Last updated on September 11th, 2021 at 02:52 pm
An Ivorian court on Tuesday sentenced former Prime Minister Guillaume Soro, who has been living in exile since December 2019, to 20 years in prison for corruption.
This ruling is likely to end Soro’s political ambition with seven months to go before the presidential election, for which he has assured to remain a candidate.
He was found guilty of “embezzlement of public funds” and “money laundering” when he bought his Abidjan residence in 2007, when he was prime minister of a government of national unity.
Lawyers for the former speaker of the Ivorian national assembly boycotted the hearing which lasted for about three hours saying it is politically motivated trial.
Mr. Soro, 47, was sentenced to 20 years’ imprisonment, 4.5 billion FCFA (6.8 million euros) in fines, the confiscation” of his house, deprivation of his civil rights, and ordered to pay 2 billion FCFA (3 million euros) in damages to the state of Côte d’Ivoire.
New arrest warrant
The court also issued a new arrest warrant because the warrants already issued in February were “null and void”.
Unless he appeals successfully, the former rebel leader will be banned from standing for the October presidential election.
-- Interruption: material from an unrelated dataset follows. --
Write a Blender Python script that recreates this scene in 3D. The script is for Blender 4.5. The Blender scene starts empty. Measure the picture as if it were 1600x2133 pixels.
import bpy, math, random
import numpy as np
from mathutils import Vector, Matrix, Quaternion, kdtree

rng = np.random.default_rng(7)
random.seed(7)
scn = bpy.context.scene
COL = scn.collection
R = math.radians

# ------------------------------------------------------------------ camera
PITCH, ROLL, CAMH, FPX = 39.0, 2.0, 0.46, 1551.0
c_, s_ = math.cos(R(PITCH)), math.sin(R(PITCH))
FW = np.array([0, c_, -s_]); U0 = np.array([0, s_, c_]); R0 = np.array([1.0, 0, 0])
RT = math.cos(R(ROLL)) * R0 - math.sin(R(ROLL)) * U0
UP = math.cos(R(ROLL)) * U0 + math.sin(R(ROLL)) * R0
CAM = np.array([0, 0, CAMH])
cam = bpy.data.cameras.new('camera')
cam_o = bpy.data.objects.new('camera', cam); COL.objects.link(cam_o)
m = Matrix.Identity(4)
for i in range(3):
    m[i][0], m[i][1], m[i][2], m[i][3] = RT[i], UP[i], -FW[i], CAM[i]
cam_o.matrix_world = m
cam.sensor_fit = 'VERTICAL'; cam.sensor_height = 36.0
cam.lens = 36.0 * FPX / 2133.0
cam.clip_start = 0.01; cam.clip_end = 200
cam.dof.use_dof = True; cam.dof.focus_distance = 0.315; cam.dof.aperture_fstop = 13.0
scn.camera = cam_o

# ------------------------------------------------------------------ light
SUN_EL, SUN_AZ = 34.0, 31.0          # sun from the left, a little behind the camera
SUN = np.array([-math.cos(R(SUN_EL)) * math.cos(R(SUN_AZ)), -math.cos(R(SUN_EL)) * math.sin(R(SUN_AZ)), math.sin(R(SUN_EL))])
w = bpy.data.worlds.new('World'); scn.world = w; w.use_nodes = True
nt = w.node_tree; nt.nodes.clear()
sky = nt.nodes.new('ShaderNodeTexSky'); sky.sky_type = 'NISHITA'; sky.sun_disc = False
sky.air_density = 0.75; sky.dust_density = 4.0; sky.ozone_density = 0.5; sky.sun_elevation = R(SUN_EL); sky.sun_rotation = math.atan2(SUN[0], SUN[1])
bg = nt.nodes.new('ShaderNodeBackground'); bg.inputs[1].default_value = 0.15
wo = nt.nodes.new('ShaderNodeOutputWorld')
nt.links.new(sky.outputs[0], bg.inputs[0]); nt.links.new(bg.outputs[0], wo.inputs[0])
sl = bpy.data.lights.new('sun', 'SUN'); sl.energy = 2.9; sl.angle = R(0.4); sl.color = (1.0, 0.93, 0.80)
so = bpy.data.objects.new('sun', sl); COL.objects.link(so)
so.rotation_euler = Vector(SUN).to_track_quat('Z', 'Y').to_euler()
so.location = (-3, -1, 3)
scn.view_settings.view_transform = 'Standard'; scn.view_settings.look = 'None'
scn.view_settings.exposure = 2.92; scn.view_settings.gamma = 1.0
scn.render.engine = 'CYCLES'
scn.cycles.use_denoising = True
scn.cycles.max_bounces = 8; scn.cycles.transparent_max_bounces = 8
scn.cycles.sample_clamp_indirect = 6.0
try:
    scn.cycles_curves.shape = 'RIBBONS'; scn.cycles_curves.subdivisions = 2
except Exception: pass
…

He has also been prosecuted since December 2019 for an alleged attempt to “insurrect” the rebels.
“I am still running for the presidency and I will win,” Soro was quick to react on social networks, describing the trial as a “parody”.
President Alassane Ouattara “who today wears dictator’s clothes with great ease, submits justice to his boot and orders political killings against his rivals in order to exclude them from the electoral competition, embodies the worst version of the African leader,” he said.
“He quickly forgot that the justice system he is manipulating today is the same one that decreed him ineligible a few years ago (…) The rest we all know: he became president,” he added.
“Despite all that has been said about the trial, the facts are relatively simple,” prosecutor Richard Adou told the court, pointing out that the “cheques” had been taken out of the treasury so that a company “with a capital of 2 million CFA francs (3,000 euros)” could buy “a 1.5 billion franc (2.2 million euros) asset, still “currently occupied by the accused.
Surprised during the hearing, the notary who registered the purchase assured that former ministers Marcel Amon Tanoh, who resigned in March to also prepare his presidential candidacy according to the press, or Charles Koffi Diby, who died in December, had validated the procedure for the purchase of Mr. Soro’s residence.